Shutter Network hides transaction details before they reach the mempool using threshold encryption, aiming to stop front-running and sandwich attacks that harm users in decentralized markets. The system is live on Gnosis Chain with roughly a three-minute delay, designed to block Maximal Extractable Value (MEV) while preserving transaction ordering by gas price. The approach seeks to make markets fairer by limiting information available to bots until a controlled reveal.
Shutter builds its privacy with Distributed Key Generation, BLS threshold signatures, and Shamir-type secret sharing. A fixed group of Keypers holds key fragments, users encrypt transactions and submit them in blocks, and after a preset time or event the Keypers publish their decryption shares.
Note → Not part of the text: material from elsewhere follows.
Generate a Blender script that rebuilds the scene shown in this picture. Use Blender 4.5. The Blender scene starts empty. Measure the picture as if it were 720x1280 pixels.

A Lagrange interpolation or signature aggregation reconstructs the key and unlocks the batch, ensuring no single participant can decrypt alone.
Bots see only ciphertext, so they cannot reorder trades before inclusion, although gas price still determines whether a packet enters a block. The live version on Gnosis Chain keeps transactions hidden for roughly three minutes, far longer than the five second block time, creating a delayed-reveal window that suppresses opportunistic reordering.
Shutter plans to cut the delay with hardware acceleration, faster code, more Keypers, and layer-2 deployments. It also tests batched threshold encryption to spread costs across many transactions and reduce per-transaction overhead.
Benefits, risks, and scalability
The design lowers visible MEV, resists censorship, and shrinks sandwich losses, which can reduce surprises for retail traders. By delaying decryption and aggregating transactions, the system limits adversarial strategies that depend on early visibility.
The permissioned Keyper list introduces governance and centralization hazards. Bribery or key theft could let the committee censor or reorder decryption, while processing each transaction separately can overload the Keypers and add latency. Epoch-based or batched modes trade some privacy for speed, seeking a balance between throughput and confidentiality.
Shutter offers a concrete cryptographic shield against MEV that links DKG, BLS signatures, and Shamir sharing. Wider use hinges on cutting the three-minute wait and diluting control among more Keypers, and the roadmap includes speed-ups and scaling trials to reach these targets.